[Source material]
--------------------
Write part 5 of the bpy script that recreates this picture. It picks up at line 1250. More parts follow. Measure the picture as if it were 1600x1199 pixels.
--------------------
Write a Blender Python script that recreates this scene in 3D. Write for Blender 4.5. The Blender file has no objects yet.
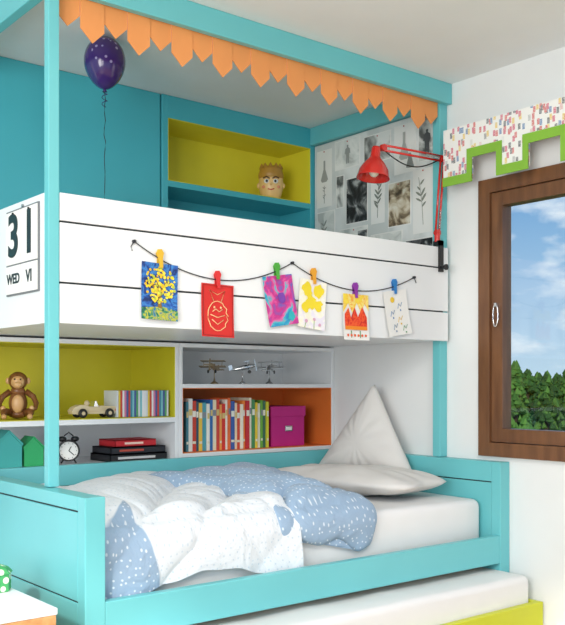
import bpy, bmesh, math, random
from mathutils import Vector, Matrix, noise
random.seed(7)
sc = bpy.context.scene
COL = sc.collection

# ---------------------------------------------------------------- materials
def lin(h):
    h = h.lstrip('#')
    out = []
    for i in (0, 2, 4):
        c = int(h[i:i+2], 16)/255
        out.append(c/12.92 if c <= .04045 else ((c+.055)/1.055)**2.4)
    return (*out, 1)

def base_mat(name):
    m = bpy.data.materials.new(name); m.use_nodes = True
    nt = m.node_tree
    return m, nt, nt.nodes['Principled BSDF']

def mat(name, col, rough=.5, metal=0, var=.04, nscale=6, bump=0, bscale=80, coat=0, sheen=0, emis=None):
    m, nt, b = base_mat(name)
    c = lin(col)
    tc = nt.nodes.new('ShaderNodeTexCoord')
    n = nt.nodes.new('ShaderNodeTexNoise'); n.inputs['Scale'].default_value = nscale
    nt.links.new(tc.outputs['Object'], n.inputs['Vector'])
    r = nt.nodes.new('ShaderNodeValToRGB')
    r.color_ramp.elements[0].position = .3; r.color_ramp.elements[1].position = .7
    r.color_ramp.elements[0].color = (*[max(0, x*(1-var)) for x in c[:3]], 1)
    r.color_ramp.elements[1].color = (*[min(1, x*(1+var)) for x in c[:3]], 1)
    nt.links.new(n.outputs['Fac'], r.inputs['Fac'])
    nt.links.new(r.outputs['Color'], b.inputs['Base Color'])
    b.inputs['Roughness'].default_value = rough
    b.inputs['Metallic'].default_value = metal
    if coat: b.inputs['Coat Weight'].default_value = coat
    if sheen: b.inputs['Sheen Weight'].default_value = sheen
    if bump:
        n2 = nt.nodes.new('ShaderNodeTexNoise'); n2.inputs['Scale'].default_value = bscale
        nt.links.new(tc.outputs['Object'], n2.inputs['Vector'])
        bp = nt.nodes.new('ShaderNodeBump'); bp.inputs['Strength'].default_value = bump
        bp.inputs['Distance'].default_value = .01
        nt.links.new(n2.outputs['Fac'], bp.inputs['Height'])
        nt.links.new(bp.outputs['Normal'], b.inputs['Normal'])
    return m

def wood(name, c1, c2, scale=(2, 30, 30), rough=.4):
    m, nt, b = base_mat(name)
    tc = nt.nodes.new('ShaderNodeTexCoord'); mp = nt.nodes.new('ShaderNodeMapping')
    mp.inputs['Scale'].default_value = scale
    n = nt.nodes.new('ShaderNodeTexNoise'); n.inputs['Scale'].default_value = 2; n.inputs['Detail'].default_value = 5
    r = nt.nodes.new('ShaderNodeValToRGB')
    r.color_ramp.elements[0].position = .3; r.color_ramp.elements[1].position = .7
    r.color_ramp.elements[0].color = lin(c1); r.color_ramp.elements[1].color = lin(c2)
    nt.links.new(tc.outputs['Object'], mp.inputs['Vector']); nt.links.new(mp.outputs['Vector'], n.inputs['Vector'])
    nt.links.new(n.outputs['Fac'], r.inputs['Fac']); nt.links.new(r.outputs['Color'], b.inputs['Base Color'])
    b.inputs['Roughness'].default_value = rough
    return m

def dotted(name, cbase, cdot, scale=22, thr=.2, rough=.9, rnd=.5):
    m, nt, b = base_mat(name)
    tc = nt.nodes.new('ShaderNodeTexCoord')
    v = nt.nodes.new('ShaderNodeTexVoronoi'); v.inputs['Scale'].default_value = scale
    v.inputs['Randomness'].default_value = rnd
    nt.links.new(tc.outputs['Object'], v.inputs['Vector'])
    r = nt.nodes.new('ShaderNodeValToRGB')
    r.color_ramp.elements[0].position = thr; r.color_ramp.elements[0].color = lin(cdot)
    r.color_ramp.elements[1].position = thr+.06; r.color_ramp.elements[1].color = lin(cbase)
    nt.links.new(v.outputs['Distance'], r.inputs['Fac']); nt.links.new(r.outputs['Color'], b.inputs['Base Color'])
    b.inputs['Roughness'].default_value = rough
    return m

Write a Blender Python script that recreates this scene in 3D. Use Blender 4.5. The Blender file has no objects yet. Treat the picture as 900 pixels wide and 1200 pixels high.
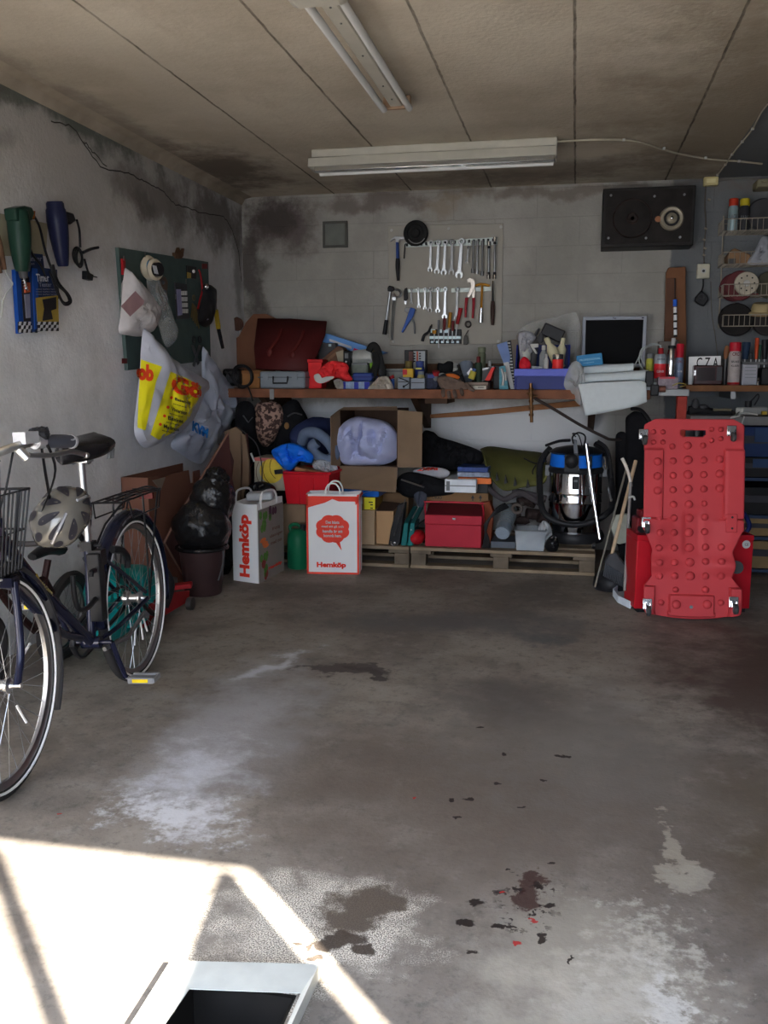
--------------------
[Short exercise]
Return all lines containing the word "Python".

[Result of this exercise]
Write a Blender Python script that recreates this scene in 3D. Write for Blender 4.5. The Blender file has no objects yet.
Write a Blender Python script that recreates this scene in 3D. Use Blender 4.5. The Blender file has no objects yet. Treat the picture as 900 pixels wide and 1200 pixels high.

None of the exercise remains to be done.